Step 5: Now the new dividend is 60. Multiply 8 with a number so that the product is less than equal to 60. 8 times 7 is 56. Here now quotient is 7, the remainder is 4.

Step 6: Now the new dividend is 40. Multiply 8 with a number so that the product is less than equal to 40. 8 times 5 is 40.

Step 7: The final remainder is 0 and the quotient is 0.375.

3/8 = 0.375.

Convert the Denominator

Another method to convert the fraction to a decimal is by converting the denominator of the fraction to powers of 10 like 10, 100, 1000, etc. Let us understand this with the steps given below. We will take an example to proceed with the given steps.
Convert 3/4 to decimals.
Step1: Think of a number by which we can easily multiply the denominator and numerator to get the power of 10.

Step2: Here denominator is 4. 4 times 25 is 100.

Step 3: Multiply the numerator also with the same number

Step 4: By multiplying the numerator of the fraction by 25 we get (3 × 25) = 75

Step 5: Now we have a denominator in terms of powers of 10.

Step 6: 75/100 = 0.75.

The decimal place of the final answer depends upon the number of trailing zeros present in the digit of the denominator.

Converting Decimal into Fraction

Every decimal number can be expressed in the form of a fraction.

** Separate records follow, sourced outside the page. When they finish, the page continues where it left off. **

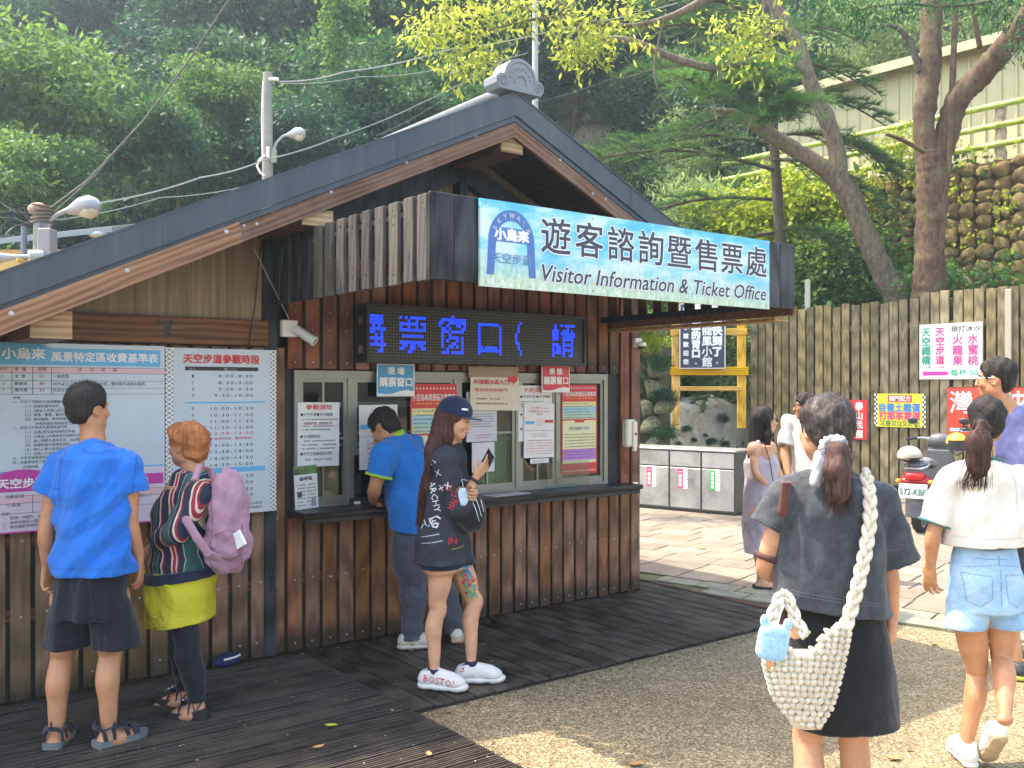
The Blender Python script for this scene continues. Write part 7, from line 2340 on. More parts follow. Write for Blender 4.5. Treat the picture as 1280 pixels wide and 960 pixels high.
def sandal(par,an,f,z0,L=.27,W=.050,wedge=0.0,straps=(),mat_s=None,mat_u=None):
 f3=nrm(np.array([f[0],f[1],0.]));r=np.array([f3[1],-f3[0],0.]);g=np.array([an[0],an[1],z0]);P=lambda x,y,z:g+r*x+f3*y+np.array([0,0,z])
 mb=MB();o=[(-.62,-.26),(-.85,-.2),(-.9,-.05),(-.8,.15),(-.95,.4),(-.85,.58),(-.45,.70),(.1,.72),(.6,.66),(.9,.52),(.98,.38),(.85,.15),(.85,-.05),(.8,-.2),(.55,-.26)]
 n=len(o);th=lambda y:.026+wedge*max(0,.3-y)*1.3
 vs=[P(x*W,y*L,0)for x,y in o]+[P(x*W*1.04,y*L*1.01,th(y))for x,y in o]
 mb.add(vs,[tuple(range(n))[::-1],tuple(range(n,2*n))]+[(i,(i+1)%n,n+(i+1)%n,n+i)for i in range(n)])
 sd=mb.build('sandal',mat_s or sole_g,par)
 mb=MB()
 for pts,w_ in straps:mb.tube([P(x*W,y*L,z)for x,y,z in pts],w_,8,flat=.35)
 mb.build('strap',mat_u or strap_m,sd,True);return sd
DZ0=.0295
for an,ff in((anL,fdir(-8)),(anR,fdir(42))):
 st_=[([(-.8,-.12,.03),(-.78,-.16,.075),(-.45,-.235,.09),(0,-.255,.094),(.45,-.235,.09),(.78,-.16,.075),(.8,-.12,.03)],.013),([(-.9,.02,.03),(-.72,.03,.085),(0,.06,.112),(.72,.03,.085),(.9,.02,.03)],.015),([(-.95,.28,.03),(-.7,.27,.06),(0,.25,.085),(.7,.27,.06),(.95,.28,.03)],.015),([(-.95,.45,.03),(-.6,.45,.055),(0,.44,.066),(.6,.45,.055),(.95,.45,.03)],.015),([(-.78,-.14,.08),(-.7,.03,.085),(-.6,.26,.065)],.010),([(.78,-.14,.08),(.7,.03,.085),(.6,.26,.065)],.010),([(0,-.25,.094),(0,-.255,.125)],.008),([(0,.06,.112),(0,.25,.085),(0,.44,.066)],.009)]
 sandal(Rt,an,ff,DZ0,.255,.050,0,st_)
# ------------------------------------------------------------------ woman with orange hair
p=Person('older woman with short orange hair, striped top, yellow skirt and pink backpack',235,4.69,.006)
J=p.j;f=fdir(-62);rt=nrm((f[1],-f[0],0));Rt=p.r
S=p.sdf((-.36,-.34,0),(.34,.34,1.56))
hipN,hipF=J(229,748,-.05),J(226,748,.06);knN,knF=J(235,820,-.07),J(226,812,.09);anN,anF=J(247,880,-.05),J(232,868,.14)
legs(S,hipN,knN,anN,f,.76);legs(S,hipF,knF,anF,f,.76);foot.side=-1
foot(S,anN,fdir(-82),.94);foot.side=1;foot(S,anF,fdir(-75),.94)
cx=lambda px:J(px,0)[0]
S.stack([(J(0,770)[2],cx(230),0,.11,.10),(J(0,735)[2],cx(230),0,.135,.11),(J(0,690)[2],cx(229),0,.13,.12),(J(0,635)[2],cx(232),0,.13,.125),(J(0,605)[2],cx(240),0,.14,.09)],f,.05)
shN,shF=J(248,618,-.15),J(238,614,.17);S.cone(shN,shF,.052,.052,.05);S.cone(J(244,610),J(240,570,-.0),.068,.052,.04)
elN,wrN=J(219,664,-.20),J(190,684,-.04);elF,wrF=J(205,668,.14),J(186,688,.04)
arm(S,shN,elN,wrN,.88);arm(S,shF,elF,wrF,.88)
hand(S,wrN,(-.5,.4,-.55),(.3,.7,-.4),(-.2,.3,.9),.7,.92);hand(S,wrF,(-.4,-.3,-.6),(.3,-.7,-.2),(-.2,0,.9),.7,.92)
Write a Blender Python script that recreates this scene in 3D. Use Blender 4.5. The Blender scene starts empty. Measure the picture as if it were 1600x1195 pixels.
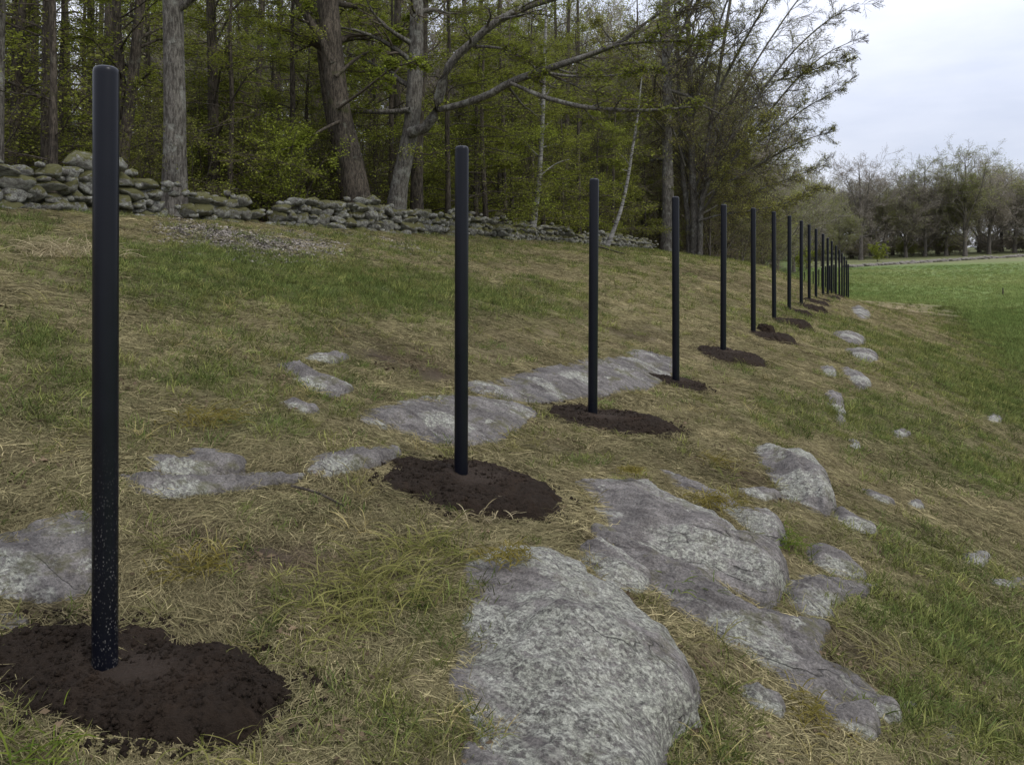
import bpy, bmesh, math, random
import numpy as np
from mathutils import Vector

# ------------------------------------------------------------------ camera, sky, sun, exposure
scene = bpy.context.scene
COL = scene.collection
F, CX, HY = 1250.0, 800.0, 400.0          # focal length, principal column and horizon row of the 1600 px photograph
cd = bpy.data.cameras.new('camera'); cam = bpy.data.objects.new('camera', cd); COL.objects.link(cam)
cd.sensor_width = 36.0; cd.lens = 36.0 * F / 1600.0
cd.shift_y = -(597.5 - HY) / 1600.0
cd.clip_start = 0.05; cd.clip_end = 3000.0
cam.location = (0, 0, 0); cam.rotation_euler = (math.radians(90), 0, 0)
scene.camera = cam

SUN_ELEV, SUN_AZ = math.radians(46), math.radians(128)      # azimuth measured from +Y towards +X
world = bpy.data.worlds.new('World'); scene.world = world; world.use_nodes = True
wn, wl = world.node_tree.nodes, world.node_tree.links
wn.clear()
w_out = wn.new('ShaderNodeOutputWorld')
w_sky = wn.new('ShaderNodeTexSky'); w_sky.sky_type = 'NISHITA'; w_sky.sun_disc = False
w_sky.sun_elevation = SUN_ELEV; w_sky.sun_rotation = SUN_AZ
w_b1 = wn.new('ShaderNodeBackground'); w_b1.inputs['Strength'].default_value = 0.09
wl.new(w_sky.outputs['Color'], w_b1.inputs['Color'])
w_tc = wn.new('ShaderNodeTexCoord')
w_map = wn.new('ShaderNodeMapping'); w_map.inputs['Scale'].default_value = (1.6, 1.6, 5.5)
wl.new(w_tc.outputs['Generated'], w_map.inputs['Vector'])
w_n = wn.new('ShaderNodeTexNoise'); w_n.inputs['Scale'].default_value = 1.7; w_n.inputs['Detail'].default_value = 6
w_n.inputs['Roughness'].default_value = 0.52
wl.new(w_map.outputs['Vector'], w_n.inputs['Vector'])
w_r = wn.new('ShaderNodeValToRGB')
w_r.color_ramp.elements[0].position = 0.34; w_r.color_ramp.elements[0].color = (0.60, 0.645, 0.78, 1)
w_r.color_ramp.elements[1].position = 0.66; w_r.color_ramp.elements[1].color = (0.83, 0.85, 0.945, 1)
wl.new(w_n.outputs['Fac'], w_r.inputs['Fac'])
w_b2 = wn.new('ShaderNodeBackground')
wl.new(w_r.outputs['Color'], w_b2.inputs['Color'])
# an overcast sky is brighter towards the zenith
w_sep = wn.new('ShaderNodeSeparateXYZ'); wl.new(w_tc.outputs['Generated'], w_sep.inputs['Vector'])
w_mr = wn.new('ShaderNodeMapRange'); w_mr.inputs['From Min'].default_value = 0.12; w_mr.inputs['From Max'].default_value = 0.95
w_mr.inputs['To Min'].default_value = 1.0; w_mr.inputs['To Max'].default_value = 2.35
wl.new(w_sep.outputs['Z'], w_mr.inputs['Value']); wl.new(w_mr.outputs['Result'], w_b2.inputs['Strength'])
w_mix = wn.new('ShaderNodeMixShader'); w_mix.inputs['Fac'].default_value = 0.86
wl.new(w_b1.outputs['Background'], w_mix.inputs[1]); wl.new(w_b2.outputs['Background'], w_mix.inputs[2])
wl.new(w_mix.outputs['Shader'], w_out.inputs['Surface'])

sl = bpy.data.lights.new('sun', 'SUN'); sl.energy = 1.15; sl.angle = math.radians(12); sl.color = (1.0, 0.96, 0.90)
sun = bpy.data.objects.new('sun', sl); COL.objects.link(sun)
sdir = Vector((math.sin(SUN_AZ) * math.cos(SUN_ELEV), math.cos(SUN_AZ) * math.cos(SUN_ELEV), math.sin(SUN_ELEV)))
sun.rotation_euler = sdir.to_track_quat('Z', 'Y').to_euler(); sun.location = (0, 0, 30)

scene.view_settings.view_transform = 'Standard'; scene.view_settings.look = 'None'
scene.view_settings.exposure = 0.27; scene.view_settings.gamma = 1.0; scene.view_settings.use_curve_mapping = False
scene.render.engine = 'CYCLES'
cy = scene.cycles
cy.max_bounces = 5; cy.diffuse_bounces = 3; cy.glossy_bounces = 2; cy.transmission_bounces = 3; cy.transparent_max_bounces = 4
cy.caustics_reflective = False; cy.caustics_refractive = False
cy.use_denoising = True

# ------------------------------------------------------------------ noise
def _hash(ix, iy, iz, seed):
    h = (ix.astype(np.int64) * 374761393 + iy.astype(np.int64) * 668265263 + iz.astype(np.int64) * 2147483647 + seed * 1274126177) & 0xFFFFFFFF
    h = ((h ^ (h >> 13)) * 1274126177) & 0xFFFFFFFF
    h = ((h ^ (h >> 16)) * 2246822519) & 0xFFFFFFFF
    return ((h ^ (h >> 15)) & 0xFFFFFF) / float(0xFFFFFF)
def vn3(x, y, z, seed=0):
    x = np.asarray(x, float); y = np.asarray(y, float); z = np.asarray(z, float)
    ix, iy, iz = np.floor(x), np.floor(y), np.floor(z)
    fx, fy, fz = x - ix, y - iy, z - iz
    fx, fy, fz = (f * f * (3 - 2 * f) for f in (fx, fy, fz))
    r = 0
    for a in (0, 1):
        for b in (0, 1):
            for c in (0, 1):
                r = r + _hash(ix + a, iy + b, iz + c, seed) * (fx if a else 1 - fx) * (fy if b else 1 - fy) * (fz if c else 1 - fz)
    return r * 2 - 1
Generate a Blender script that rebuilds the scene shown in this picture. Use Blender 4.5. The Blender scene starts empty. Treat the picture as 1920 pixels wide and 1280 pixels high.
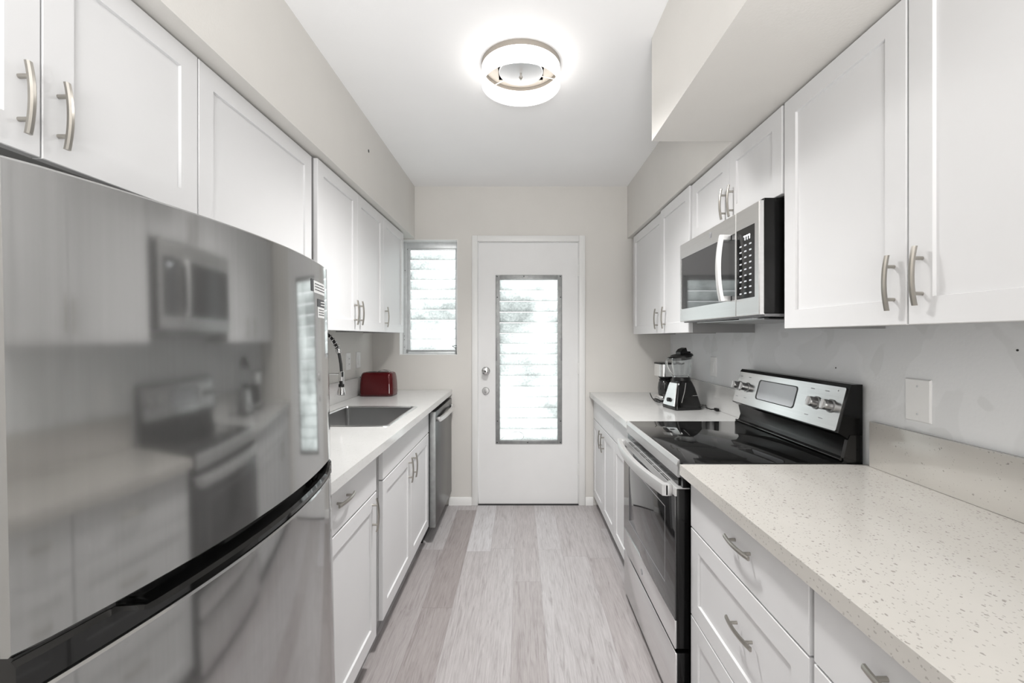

Steps to convert a decimal number to the fractional form are stated below:

• Rewrite the number by ignoring the decimal point.
• Divide the number by the power of 10 such that the number of zeros in that should be equal to the number of decimal places in the given number.
• Simplify the fraction.

Look at this example for a deeper understanding.
Decimal form = 6.5 = 65/10 = 13/2 (Fraction form of 6.5)

Important Notes:

• Fractions represent a ratio between two numbers, so they show finite value. For example, 1/3, or we can say 1 out of 3 parts.
• Decimals can also represent infinite values along with finite values. For example, if we convert the above fraction to decimal, we get 0.33333333 and it goes on up to infinity.